In our 2005 monograph Kengo Kuma: Selected Works, celebrated architect Kengo Kuma boldly declared that his ultimate aim was to 'erase architecture' so that his buildings became one
with their surroundings. In recent years he has pursued this goal by focusing primarily on imaginative and unexpected use of materials, creating hypnotizing surfaces that evoke subtle visual
sensations by highlighting their materiality. Only by pushing a material to the limits of its capabilities does Kuma believe their true nature can be revealed. Ingenious and yet deceptively
simple, this realization represented a major turning point in his desire to give his architecture a presence beyond the merely eye-catching or sculptural.

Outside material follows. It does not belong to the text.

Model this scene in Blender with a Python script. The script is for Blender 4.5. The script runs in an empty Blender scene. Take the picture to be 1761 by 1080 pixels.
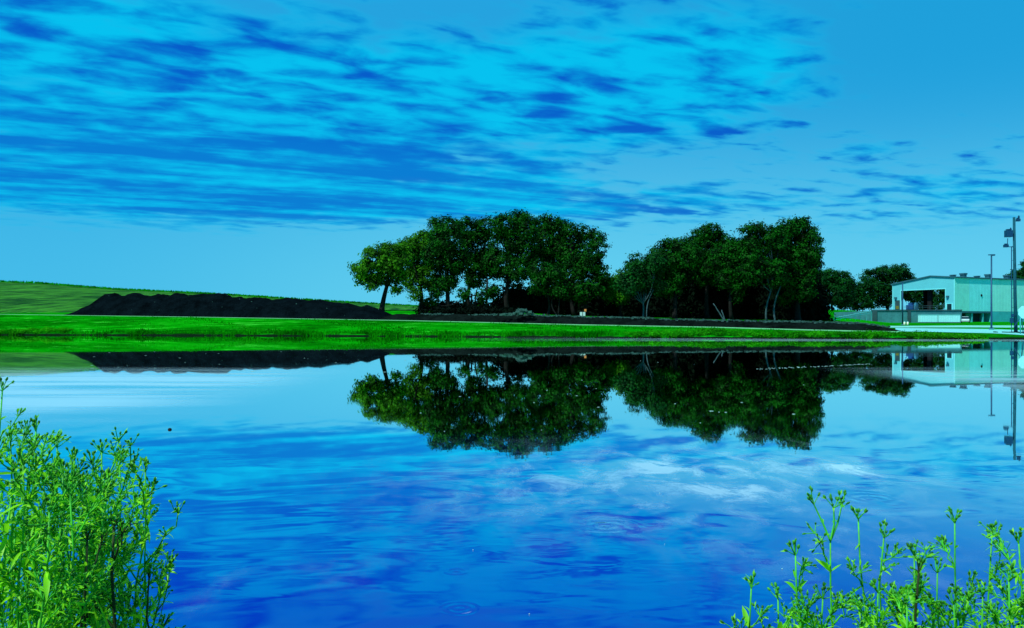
import bpy, math, random
import numpy as np
rng = np.random.default_rng(7)
random.seed(7)
S = bpy.context.scene
COL = S.collection
F, CX, Y0, H = 1465.0, 880.5, 560.0, 1.4     # focal length in photo pixels, axis, horizon row, eye height

def X_(px, Y): return (px - CX) / F * Y
def Z_(py, Y): return H + (Y0 - py) / F * Y
def P_(px, py, Y): return np.array([X_(px, Y), Y, Z_(py, Y)])

# ------------------------------------------------------------------ materials
class NT:
    def __init__(self, tree): self.t = tree
    def n(self, typ, **kw):
        nd = self.t.nodes.new(typ)
        for k, v in kw.items(): setattr(nd, k, v)
        return nd
    def put(self, sock, v):
        if isinstance(v, bpy.types.NodeSocket): self.t.links.new(v, sock)
        elif v is not None:
            if hasattr(sock.default_value, '__len__') and len(sock.default_value) == 4 and len(v) == 3: v = (*v, 1)
            sock.default_value = v
    def m(self, op, a, b=None, c=None, clamp=False):
        nd = self.n('ShaderNodeMath', operation=op, use_clamp=clamp)
        for i, v in enumerate((a, b, c)):
            if v is not None: self.put(nd.inputs[i], v)
        return nd.outputs[0]
    def add(self, *a):
        r = a[0]
        for v in a[1:]: r = self.m('ADD', r, v)
        return r
    def mul(self, *a):
        r = a[0]
        for v in a[1:]: r = self.m('MULTIPLY', r, v)
        return r
    def ss(self, v, lo, hi, a=0.0, b=1.0):
        nd = self.n('ShaderNodeMapRange', interpolation_type='SMOOTHSTEP')
        for i, x in enumerate((v, lo, hi, a, b)): self.put(nd.inputs[i], x)
        return nd.outputs[0]
    def mix(self, f, a, b, blend='MIX'):
        nd = self.n('ShaderNodeMix', data_type='RGBA', blend_type=blend)
        self.put(nd.inputs[0], f); self.put(nd.inputs[6], a); self.put(nd.inputs[7], b)
        return nd.outputs[2]
    def noise(self, vec, scale, detail=4.0, rough=0.55, dist=0.0):
        nd = self.n('ShaderNodeTexNoise')
        if vec is not None: self.put(nd.inputs['Vector'], vec)
        self.put(nd.inputs['Scale'], scale); self.put(nd.inputs['Detail'], detail)
        self.put(nd.inputs['Roughness'], rough); self.put(nd.inputs['Distortion'], dist)
        return nd.outputs[0]
    def xyz(self, x, y, z):
        nd = self.n('ShaderNodeCombineXYZ')
        for i, v in enumerate((x, y, z)): self.put(nd.inputs[i], v)
        return nd.outputs[0]
    def sep(self, v):
        nd = self.n('ShaderNodeSeparateXYZ'); self.put(nd.inputs[0], v); return nd.outputs
    def vscale(self, v, s):
        nd = self.n('ShaderNodeVectorMath', operation='MULTIPLY'); self.put(nd.inputs[0], v); nd.inputs[1].default_value = s
        return nd.outputs[0]

def mat(name):
    m = bpy.data.materials.new(name); m.use_nodes = True
    nt = NT(m.node_tree); b = m.node_tree.nodes['Principled BSDF']
    return m, nt, b

def plain(name, col, rough=0.7, metal=0.0, var=0.25, scale=3.0, spec=0.3, bump=0.0):
    """paint, metal, bark, soil: a base colour broken up by two scales of noise"""
    m, nt, b = mat(name)
    pos = nt.n('ShaderNodeTexCoord').outputs['Object']
    n = nt.noise(pos, scale, 6, 0.65)
    n2 = nt.noise(pos, scale * 6.3, 4, 0.6)
    f = nt.ss(nt.add(nt.mul(n, 0.65), nt.mul(n2, 0.35)), 0.33, 0.68)
    dark = tuple(c * (1 - var) for c in col); light = tuple(min(1, c * (1 + var)) for c in col)
    nt.put(b.inputs['Base Color'], nt.mix(f, dark, light))
    b.inputs['Roughness'].default_value = rough; b.inputs['Metallic'].default_value = metal
    b.inputs['Specular IOR Level'].default_value = spec
    if bump:
        bp = nt.n('ShaderNodeBump'); bp.inputs['Strength'].default_value = 1; bp.inputs['Distance'].default_value = bump
        nt.put(bp.inputs['Height'], n2); nt.put(b.inputs['Normal'], bp.outputs[0])
    return m

def leafmat(name, dark, light, trans=0.3, clump=0.35, rough=0.55, spec=0.25, dry=None, rnd=0.55):
    m, nt, b = mat(name)
    g = nt.n('ShaderNodeNewGeometry')
    r = g.outputs['Random Per Island']
    cl = nt.noise(g.outputs['Position'], clump, 3, 0.6)
    f = nt.m('ADD', nt.mul(r, rnd), nt.ss(cl, 0.36, 0.64, -0.05, 1.0 - rnd), clamp=True)
    c = nt.mix(f, dark, light)
    if dry: c = nt.mix(nt.ss(r, 0.93, 0.95), c, dry)
    nt.put(b.inputs['Base Color'], c)
    b.inputs['Roughness'].default_value = rough; b.inputs['Specular IOR Level'].default_value = spec
    tr = nt.n('ShaderNodeBsdfTranslucent'); nt.put(tr.inputs[0], nt.mix(0.5, c, light))
    mx = nt.n('ShaderNodeMixShader'); mx.inputs[0].default_value = trans
    out = m.node_tree.nodes['Material Output']
    m.node_tree.links.new(b.outputs[0], mx.inputs[1]); m.node_tree.links.new(tr.outputs[0], mx.inputs[2])
    m.node_tree.links.new(mx.outputs[0], out.inputs[0])
    return m

# ------------------------------------------------------------------ mesh helpers
class MB:
    def __init__(self): self.v, self.f, self.k = [], [], 0
    def add(self, verts, faces):
        verts = np.asarray(verts, float).reshape(-1, 3)
        self.v.append(verts); o = self.k; self.k += len(verts)
        if isinstance(faces, np.ndarray): self.f.extend((faces + o).tolist())
        else: self.f.extend([[i + o for i in q] for q in faces])
        return self
    def box(self, c, s, M=None):
        c = np.asarray(c, float); h = np.asarray(s, float) / 2
        v = np.array([[x, y, z] for x in (-1, 1) for y in (-1, 1) for z in (-1, 1)]) * h
        if M is not None: v = v @ np.asarray(M).T
        return self.add(v + c, [(0,1,3,2),(4,6,7,5),(0,4,5,1),(2,3,7,6),(0,2,6,4),(1,5,7,3)])
    def tube(self, pts, rad, sides=7, cap=True):
        pts = np.asarray(pts, float); n = len(pts)
        rad = np.full(n, rad, float) if np.isscalar(rad) else np.asarray(rad, float)
        d = np.gradient(pts, axis=0); d /= np.linalg.norm(d, axis=1)[:, None] + 1e-12
        ref = np.array([0, 1, 0.]) if abs(d[:, 1]).max() < 0.9 else np.array([1, 0, 0.])
        u = np.cross(d, ref); u /= np.linalg.norm(u, axis=1)[:, None] + 1e-9
        w = np.cross(d, u); a = np.linspace(0, 2 * np.pi, sides, endpoint=False)
        ring = pts[:, None] + rad[:, None, None] * (np.cos(a)[None, :, None] * u[:, None] + np.sin(a)[None, :, None] * w[:, None])
        fs = [(i * sides + j, i * sides + (j + 1) % sides, (i + 1) * sides + (j + 1) % sides, (i + 1) * sides + j) for i in range(n - 1) for j in range(sides)]
        if cap: fs += [tuple(range(sides - 1, -1, -1)), tuple(range((n - 1) * sides, n * sides))]
        return self.add(ring.reshape(-1, 3), fs)
    def ball(self, c, r, axis=None, seg=6, rings=4):
        r = np.ones(3) * r
        v = [[0, 0, 1]]
        for i in range(1, rings):
            t = math.pi * i / rings
            v += [[math.sin(t) * math.cos(2 * math.pi * j / seg), math.sin(t) * math.sin(2 * math.pi * j / seg), math.cos(t)] for j in range(seg)]
        v.append([0, 0, -1]); v = np.array(v) * r
        if axis is not None:
            z = np.asarray(axis, float); z = z / np.linalg.norm(z); x = np.cross(z, [0.3, 1, 0.2]); x /= np.linalg.norm(x)
            v = v @ np.array([x, np.cross(z, x), z])
        fs = [(0, 1 + j, 1 + (j + 1) % seg) for j in range(seg)]
        for i in range(rings - 2):
            a = 1 + i * seg; b = a + seg
            fs += [(a + j, b + j, b + (j + 1) % seg, a + (j + 1) % seg) for j in range(seg)]
        L = len(v) - 1; a = 1 + (rings - 2) * seg
        fs += [(L, a + (j + 1) % seg, a + j) for j in range(seg)]
        return self.add(v + np.asarray(c, float), fs)
    def prism(self, poly, map0, map1):
        """poly: list of 2-D points; map0 / map1 turn a point into the front / back 3-D position"""
        n = len(poly); v = [map0(*p) for p in poly] + [map1(*p) for p in poly]
        return self.add(v, [tuple(range(n)), tuple(range(2 * n - 1, n - 1, -1))] + [(i, i + n, (i + 1) % n + n, (i + 1) % n) for i in range(n)])
    def build(self, name, m, parent=None, smooth=False, origin=None):
        v = np.concatenate(self.v) if self.v else np.zeros((0, 3))
        if parent is not None: v = v - np.array(ORG.get(parent.name, (0, 0, 0)))
        elif origin is not None: v = v - np.asarray(origin)
        me = bpy.data.meshes.new(name)
        me.from_pydata(v.tolist(), [], self.f)
        me.materials.append(m)
        if smooth: me.polygons.foreach_set('use_smooth', np.ones(len(me.polygons), bool))
        me.update()
        o = bpy.data.objects.new(name, me); COL.objects.link(o)
        if parent is not None:
            o.parent = parent; ORG[o.name] = ORG.get(parent.name, (0, 0, 0))
        elif origin is not None:
            o.location = origin; ORG[o.name] = tuple(origin)
        return o
ORG = {}

def quads(name, V, m, parent=None, kind=None):
    """V: (n,4,3) loose leaf quads -> one mesh, fast"""
    n = len(V)
    if parent is not None: V = V - np.array(ORG.get(parent.name, (0, 0, 0)))
    me = bpy.data.meshes.new(name)
    me.vertices.add(4 * n); me.vertices.foreach_set('co', V.reshape(-1).astype(np.float32))
    me.loops.add(4 * n); me.loops.foreach_set('vertex_index', np.arange(4 * n, dtype=np.int32))
    me.polygons.add(n); me.polygons.foreach_set('loop_start', np.arange(0, 4 * n, 4, dtype=np.int32))
    me.materials.append(m); me.update(calc_edges=True); me.validate()
    o = bpy.data.objects.new(name, me); COL.objects.link(o)
    if parent is not None: o.parent = parent; ORG[o.name] = ORG.get(parent.name, (0, 0, 0))
    return o

def thing(name, label, cat, loc, group=None):
    o = bpy.data.objects.new(name, None); COL.objects.link(o)
    o.location = loc; o.empty_display_size = 0.3; ORG[o.name] = tuple(loc)
    return tag(o, label, cat, group)
def tag(o, label=None, cat=None, group=None, kind=None):
    if label: o['label'] = label
    if cat: o['category'] = cat
    if group: o['group'] = group
    if kind: o['kind'] = kind
    return o

TABS = {}
def vnoise(x, seed=0, oct=4):
    """cheap smooth 1-D noise in about -1..1"""
    x = np.asarray(x, float); y = 0 * x; a = 1.0
    if seed not in TABS: TABS[seed] = np.random.default_rng(seed).uniform(-1, 1, (8, 4096))
    for k in range(oct):
        t = TABS[seed][k]; xi = np.floor(x).astype(int); fr = x - xi; fr = fr * fr * (3 - 2 * fr)
        y = y + a * (t[xi % 4096] * (1 - fr) + t[(xi + 1) % 4096] * fr); x = x * 2.13 + 7.7; a *= 0.5
    return y / 1.6

def unit(v): return v / (np.linalg.norm(v, axis=-1, keepdims=True) + 1e-9)

# ------------------------------------------------------------------ colours
M_grass, nt, b = mat('grass_ground')
g = nt.n('ShaderNodeNewGeometry'); pos = g.outputs['Position']
streak = nt.noise(nt.vscale(pos, (0.16, 0.75, 0.9)), 1.0, 6, 0.68)
fine = nt.noise(nt.vscale(pos, (0.9, 2.2, 2.2)), 1.0, 4, 0.6)
patch = nt.noise(nt.vscale(pos, (0.03, 0.06, 0.05)), 1.0, 3, 0.5)
f = nt.ss(nt.add(nt.mul(streak, 0.42), nt.mul(fine, 0.26), nt.mul(patch, 0.32)), 0.38, 0.64)
c = nt.mix(f, (0.0, 0.055, 0.0005), (0.002, 0.33, 0.003))
c = nt.mix(nt.ss(streak, 0.58, 0.70, 0, 0.75), c, (0.06, 0.58, 0.05))
slope = nt.sep(g.outputs['True Normal'])[2]
wet = nt.add(nt.sep(pos)[2], nt.mul(nt.add(fine, -0.5), 0.25))      # wet mud margin just above the water
c = nt.mix(nt.ss(slope, 0.45, 0.8), (0.004, 0.010, 0.004), c); c = nt.mix(nt.ss(wet, 0.13, 0.24), (0.003, 0.012, 0.005), c)
nt.put(b.inputs['Base Color'], c); b.inputs['Roughness'].default_value = 0.95; b.inputs['Specular IOR Level'].default_value = 0.0
bp = nt.n('ShaderNodeBump'); bp.inputs['Distance'].default_value = 0.12; nt.put(bp.inputs['Height'], fine); nt.put(b.inputs['Normal'], bp.outputs[0])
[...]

Material Immaterial: The New Work of Kengo Kuma presents more than thirty of the architect's recent works, including high-profile commissions such as the Suntory Museum in Tokyo and
the Ondo Civic Center in Kure; the exquisite Lotus House in Zushi; large-scale urban developments like Sanlitun Village South in Beijing; as well as tea pavilions and installations that have
exhibited in the United States, England, Italy, South Korea, China, Germany, and France, many of them never before published. The book also includes an extended essay on the evolution of the
architect s work, from the founding of Kengo Kuma and Associates in 1990 to the present. An accompanying exhibit—the first retrospective of the architect's work, also titled Material
Immaterial—displayed at the University of Illinois at Urbana-Champaign in late 2008 and will travel to locales around the world over the next two years.